Campania Felix: Rome and the Bay of Naples

Books

Guidebooks to Rome:  You cannot do better than Georgina Masson's Companion Guide to Rome, published many decades ago and updated in this century (!).  Likewise, Kate Simon's Rome:  Places and Pleasures is pleasingly old-fashioned, but then so too is Rome.  And if you like dusty old guidebooks, as I certainly do, see if you can get ahold of H. V. Morton's A Traveller in Rome, the very book that got me stuck on this city when I first visited more than 40 years ago.  If you're looking for something more up-to-date and concise, I think the Dorling Kindersley's Eyewitness guidebooks are quite good, even if they lack the voice of the author.

And specifically on the Bay of Naples:

***Pompeii by Robert Harris.  This exciting tale of love and corruption within the public waterworks takes place in and around the Bay of Naples during the eruption of Vesuvius.  Very good archeology and a great story.

For further reading on life in Ancient Rome, try A Day in the Life of Ancient Rome by tv host and history popularizer Alberto Angela, translated by Gregory Conti.  It reads like a box of chocolates:  fun, consumable, slightly addictive but not terribly substantial.  Right up my alley!  Also recommended to me though I have not read it is 24 Hours in Ancient Rome by Phillip Matayszak, a book that takes a similarly anecdotal approach to history.  

The Fires of Vesuvius by Mary Beard.  Beard is a highly respected Classicist at Cambridge.  This book, however, she has written for non-academic audiences.  It is fascinating, light-hearted, and the perfect non-fiction bookend to Harris’s Pompeii.

 ***Naples ’44 by Norman Lewis is a remarkable account of the year the writer was stationed in Naples at the end of the war. 

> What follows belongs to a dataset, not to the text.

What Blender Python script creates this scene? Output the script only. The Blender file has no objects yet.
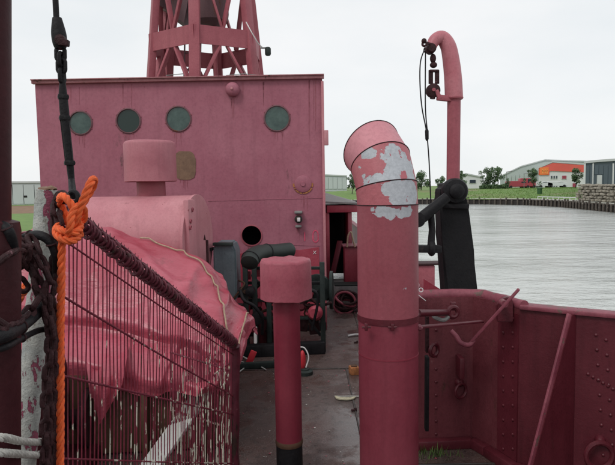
import bpy, bmesh, math, random
from mathutils import Vector, Matrix, noise
random.seed(7)
V = Vector
PI = math.pi
scn = bpy.context.scene
C = scn.collection

# ------------------------------------------------------------------ camera
F = 560.0; PITCH = math.radians(4.54); EYE = V((0, 0, 1.65))
cd = bpy.data.cameras.new('camera'); cam = bpy.data.objects.new('camera', cd); C.objects.link(cam)
ROLL = math.radians(-1.0)
cam.location = EYE; cam.rotation_euler = (Matrix.Rotation(PI/2 - PITCH, 3, 'X') @ Matrix.Rotation(ROLL, 3, 'Z')).to_euler()
cd.sensor_width = 36; cd.lens = 36*F/615; cd.clip_start = 0.05; cd.clip_end = 6000
scn.camera = cam
scn.view_settings.view_transform = 'Standard'; scn.view_settings.look = 'None'
scn.view_settings.exposure = 0.0; scn.view_settings.gamma = 1

# ------------------------------------------------------------------ world and sun (overcast)
SUN_EL, SUN_AZ = math.radians(50), math.radians(215)
w = bpy.data.worlds.new('World'); scn.world = w; w.use_nodes = True
nt = w.node_tree; nt.nodes.clear()
out = nt.nodes.new('ShaderNodeOutputWorld'); mixs = nt.nodes.new('ShaderNodeMixShader')
sky = nt.nodes.new('ShaderNodeTexSky'); sky.sky_type = 'NISHITA'; sky.sun_disc = False
sky.sun_elevation = SUN_EL; sky.sun_rotation = SUN_AZ
b1 = nt.nodes.new('ShaderNodeBackground'); b1.inputs[1].default_value = 0.1
b2 = nt.nodes.new('ShaderNodeBackground'); b2.inputs[1].default_value = 1.0
tc = nt.nodes.new('ShaderNodeTexCoord'); mp = nt.nodes.new('ShaderNodeMapping'); mp.inputs['Scale'].default_value = (1, 1, 3)
ns = nt.nodes.new('ShaderNodeTexNoise'); ns.inputs['Scale'].default_value = 2.2; ns.inputs['Detail'].default_value = 5
cr = nt.nodes.new('ShaderNodeValToRGB')
cr.color_ramp.elements[0].position = 0.3; cr.color_ramp.elements[0].color = (0.85, 0.89, 0.91, 1)
cr.color_ramp.elements[1].position = 0.7; cr.color_ramp.elements[1].color = (1.0, 1.0, 1.0, 1)
L = nt.links.new
L(tc.outputs['Generated'], mp.inputs[0]); L(mp.outputs[0], ns.inputs[0]); L(ns.outputs[0], cr.inputs[0])
L(cr.outputs[0], b2.inputs[0]); L(sky.outputs[0], b1.inputs[0])
mixs.inputs[0].default_value = 0.93
L(b1.outputs[0], mixs.inputs[1]); L(b2.outputs[0], mixs.inputs[2]); L(mixs.outputs[0], out.inputs[0])
sl = bpy.data.lights.new('sun', 'SUN'); sl.energy = 1.1; sl.angle = math.radians(16); sl.color = (1, 0.97, 0.92)
so = bpy.data.objects.new('sun', sl); C.objects.link(so)
sd = V((math.sin(SUN_AZ)*math.cos(SUN_EL), math.cos(SUN_AZ)*math.cos(SUN_EL), math.sin(SUN_EL)))
so.rotation_euler = sd.to_track_quat('Z', 'Y').to_euler()

# ------------------------------------------------------------------ geometry helpers
cs, sn = math.cos(PITCH), math.sin(PITCH)
def ray(px, py):
    ax_ = (px-307.5)/F; ay_ = -(py-232.5)/F
    cx = ax_*math.cos(ROLL)-ay_*math.sin(ROLL); cy = ax_*math.sin(ROLL)+ay_*math.cos(ROLL)
    return V((cx, cs + sn*cy, -sn + cs*cy))
def at(px, py, Y):
    d = ray(px, py); return EYE + d*(Y/d.y)
def atz(px, py, z=0.0):
    d = ray(px, py); return EYE + d*((z-EYE.z)/d.z)
def onp(px, py, p0, n):
    d = ray(px, py); return EYE + d*((p0-EYE).dot(n)/d.dot(n))

ORG = {}
def props(o, label=None, cat=None, group=None, kind=None):
    if label: o['label'] = label
    if cat: o['category'] = cat
    if group: o['group'] = group
    if kind: o['kind'] = kind
    return o
def thing(name, label, cat, loc, group=None):
    o = bpy.data.objects.new(name, None); C.objects.link(o); o.location = loc
    o.empty_display_size = 0.1
    ORG[o.name] = V(loc); return props(o, label, cat, group)
def smooth_auto(me, ang=40):
    bm = bmesh.new(); bm.from_mesh(me)
    for f in bm.faces: f.smooth = True
    for e in bm.edges:
        if len(e.link_faces) == 2 and e.calc_face_angle(0) > math.radians(ang): e.smooth = False
    bm.to_mesh(me); bm.free()
def obj(name, bm, mat, parent=None, label=None, smooth=True, kind=None, cat=None, group=None, norm=True, flat=False):
    """link a bmesh built in world coordinates; keep it in place under its thing"""
    if norm and not flat: bmesh.ops.recalc_face_normals(bm, faces=bm.faces)
    if flat:
        bm.normal_update(); bmesh.ops.reverse_faces(bm, faces=[f for f in bm.faces if f.normal.z < 0])
    org = V((0, 0, 0))
    if parent is not None: org = ORG[parent.name]
    elif cat:
        xs = [v.co for v in bm.verts]
        org = V((sum(v.x for v in xs)/len(xs), sum(v.y for v in xs)/len(xs), min(v.z for v in xs)))
    bmesh.ops.translate(bm, verts=bm.verts, vec=-org)
    me = bpy.data.meshes.new(name); bm.to_mesh(me); bm.free()
    if smooth: smooth_auto(me)
    if mat: me.materials.append(mat)
    o = bpy.data.objects.new(name, me); C.objects.link(o)
    if parent is not None: o.parent = parent
    else: o.location = org
    ORG[o.name] = org
    return props(o, label, cat, group, kind)
def inst(name, me, parent, mw):
    """another object on shared mesh data, placed by a world matrix"""
    o = bpy.data.objects.new(name, me); C.objects.link(o)
    if parent is not None:
        o.parent = parent; mw = Matrix.Translation(-ORG[parent.name]) @ mw
    o.matrix_local = mw
    ORG[o.name] = ORG[parent.name] if parent is not None else V((0, 0, 0))
    return o
def mesh_of(name, bm, mat, smooth=True):
    bmesh.ops.recalc_face_normals(bm, faces=bm.faces)
    me = bpy.data.meshes.new(name); bm.to_mesh(me); bm.free()
    if smooth: smooth_auto(me)
    me.materials.append(mat); return me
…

**I Claudius by Robert Graves.  You simply cannot beat this rip-roaring portrait of the Emperor Augustus, his wife, his descendants, and their lives of both rigor and excess.  It provides a delightful entry into the world of the Roman Empire.  The television miniseries is terrific, even after all these years.

Gomorrah by Robert Saviano.  This gruesome chronicle of organized crime in and around Naples propelled journalist Saviano to fame and fortune but also made him a hunted man.  The Sicilian Mafia seems tame by comparison.

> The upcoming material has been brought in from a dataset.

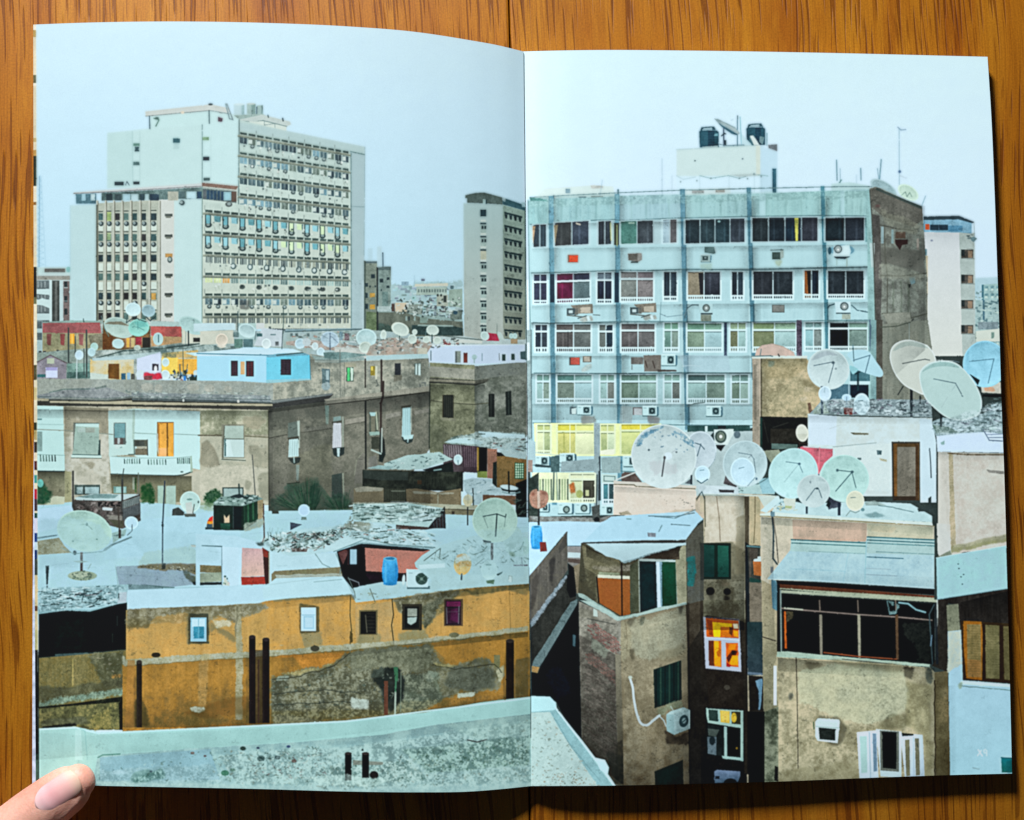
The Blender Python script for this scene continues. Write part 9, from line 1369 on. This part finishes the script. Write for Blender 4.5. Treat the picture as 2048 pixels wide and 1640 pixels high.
tube(bm, [ring(wrist+Vector((22, -4, -1)), 26, 14, (0, 0, 1)), ring(wrist, 27, 17, (0, 0, 1)), ring(wrist+Vector((-30, -22, 4)), 26, 19, (0, 0, 1)), ring(wrist+Vector((-80, -60, 10)), 30, 25, (0, 0, 1)), ring(wrist+Vector((-150, -115, 14)), 38, 33, (0, 0, 1))])
# folds of skin beside the nail
tube(bm, [ring(th(-4, 4.0, 3.9), 1.0, .8), ring(th(-1.5, 4.3, 4.9), 1.3, 1.1), ring(th(3, 4.6, 5.6), 1.4, 1.2), ring(th(7.5, 4.7, 6.0), 1.4, 1.2), ring(th(10.5, 4.2, 6.4), 1.2, 1.0)], 12, 4)
tube(bm, [ring(th(-3, -5.0, 4.4), 1.0, .8), ring(th(3, -5.0, 5.5), 1.2, 1.0), ring(th(9, -4.8, 6.1), 1.2, .9)], 12, 4)
tube(bm, [ring(th(6.6, -4.4, 6.0), 1.0, .8), ring(th(8.8, -2.4, 7.0), 1.1, .8), ring(th(9.3, 0, 7.3), 1.1, .8), ring(th(8.2, 3.2, 6.6), 1.1, .8)], 12, 4)
me = bpy.data.meshes.new('person'); bm.to_mesh(me); bm.free(); me.materials.append(hand_m.m); me.polygons.foreach_set('use_smooth', [True]*len(me.polygons))
hand = bpy.data.objects.new('person', me); COL.objects.link(hand)
props(hand, 'bare hand reaching in at the lower left, thumb pressing the corner of the open book', 'person')
rmod = hand.modifiers.new('r', 'REMESH'); rmod.mode = 'VOXEL'; rmod.voxel_size = .00065; rmod.use_smooth_shade = True
sm = hand.modifiers.new('s', 'SMOOTH'); sm.factor = .5; sm.iterations = 6
# nail
nm = N('nail'); tc = nm.n('ShaderNodeTexCoord'); sx = nm.n('ShaderNodeSeparateXYZ'); uvn = nm.n('ShaderNodeUVMap', uv_map='print'); nm.l(uvn, 'UV', sx, 'Vector')
rr_ = nm.ramp(sx, 'X', [(0, (.70, .44, .30)), (.1, (.70, .44, .32)), (.24, (.70, .38, .32)), (.6, (.68, .33, .31)), (.84, (.72, .42, .40)), (.97, (.74, .47, .43))]); nm.l(rr_, 'Color', nm.b, 'Base Color'); nm.b.inputs['Roughness'].default_value = .55; nm.b.inputs['Specular IOR Level'].default_value = .5; nm.b.inputs['Subsurface Weight'].default_value = .15; nm.b.inputs['Subsurface Radius'].default_value = (.003, .001, .001)
NV = []; NUV = []; nu, nv = 30, 24
side_ = dd.cross(up).normalized()
upo = side_.cross(dd).normalized()
for j in range(nv):
    for i in range(nu):
        u = i/(nu-1); v = j/(nv-1)*2-1                       # u: 0 free edge .. 1 cuticle
        round_ = (1-(1-u)**1*0)*1.0
        w = 4.35*(1-max(0, (u-.68)/.32)**2.4*.34)*(1-max(0, (.22-u)/.22)**2*.16)
        k = -7.4+15.4*u-(-1.5*v*v)*(1 if u < .5 else 1)*0-(1.5*v*v)*(1 if u > .5 else -1)*abs(u-.5)*2*.9
        along = k; ss = v*w
        zc = np.interp(along, [-9, -7.4, -5.6, -3.4, 0, 4, 9, 15], [4.2, 4.9, 5.5, 6.15, 6.85, 7.4, 7.9, 8.1])
        hw = np.interp(along, [-8, -6.2, -4.6, -2.8, 0, 4, 9, 15], [6, 6.4, 6.8, 7.2, 7.7, 8.4, 8.7, 8.8])
        zz = zc*math.sqrt(max(.05, 1-(ss/hw)**2))-.28+.42*(1-abs(v)**3)*min(1, (1-u)*5)
        p = th(along, 0, 0)+side_*(ss-.5)+upo*zz
        NV.append(p*1e-3); NUV.append((u, (v+1)/2))
F = [(j*nu+i, j*nu+i+1, (j+1)*nu+i+1, (j+1)*nu+i) for j in range(nv-1) for i in range(nu-1)]
nail = mesh_obj('thumbnail', NV, F, nm.m, hand, NUV); so = nail.modifiers.new('t', 'SOLIDIFY'); so.thickness = .0005; so.offset = 0
# ---- light: one window high at the far left, pale room light from all around
ld = bpy.data.lights.new('window_light', 'AREA'); ld.shape = 'RECTANGLE'; ld.size = .16; ld.size_y = .15; ld.energy = 23.; ld.color = LCOL
lo = bpy.data.objects.new('window_light', ld); COL.objects.link(lo); lo.location = (-.28, .78, .45); lo.rotation_euler = (Vector((0, .02, 0))-lo.location).to_track_quat('-Z', 'Y').to_euler()
w = bpy.data.worlds.new('World'); SC.world = w; w.use_nodes = True; bg = w.node_tree.nodes['Background']; bg.inputs['Color'].default_value = (.62, .8, 1., 1); bg.inputs['Strength'].default_value = .05
vsn = SC.view_settings; vsn.view_transform = 'Standard'; vsn.look = 'None'; vsn.exposure = 0; vsn.gamma = 1; vsn.use_curve_mapping = False
SC.render.resolution_x = 1024; SC.render.resolution_y = 820
SC.cycles.use_denoising = True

Ingrid Rowland’s excellent From Pompeii:  The afterlife of a Roman Town examines what Pompeii has meant to us over time.  Who visited, how, why, and what they took away with them.  A proto-history of sorts. 

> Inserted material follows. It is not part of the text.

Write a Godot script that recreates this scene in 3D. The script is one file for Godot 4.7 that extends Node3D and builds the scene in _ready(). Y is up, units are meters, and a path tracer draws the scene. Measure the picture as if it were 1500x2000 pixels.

Any booklist for Naples would be incomplete without Elena Ferrante’s My Brilliant Friend.  The first in a trilogy, this is a novel about growing up in Naples, where organized crime and corruption are subtly woven into everyday life.  I found it fascinating and raced through all three books in the trilogy.

Axel Munthe, a Swedish doctor born in 1857, moved as a young man to Capri where he built a wonderful villa that he embellished with archeological finds from the island. In 1929, he published The Story of San Michele, an autobiographical account of his time on Capri. It remains one of the 20th centuries best selling books, world wide. If you cannot find this in your public library, rest assume that you can purchase it when we visit the villa! It is both old fashioned and delightful as well as a fascinating glimpse of this island in the 19th century and into the 20th.

A trusted friend recommended Ten Caesars by Barry Strauss, a noted classicist from Cornell. It is sitting on my bedside table, but, based on the first chapter, it’s a lively account of key emperors from Augustus to Constantine. An interesting way to span over 300 years of Roman history.

 

Videos

Gladiator, of course, with Russel Crowe as a gladiator and our own Nancy as one of the Talking Heads.

Ben Hur, of course.  The 1959 version with Charlton Heston in the lead and William Wyler directing.

Spartacus, of course.  With Kirk Douglas in the lead and Stanley Kubrick directing.

I Claudius, the tv mini series.  It holds up wonderfully.

I could go on and on.  But I do love Hollywood's many takes on Ancient Rome.  Even the much maligned Cleopatra with Burton and Taylor.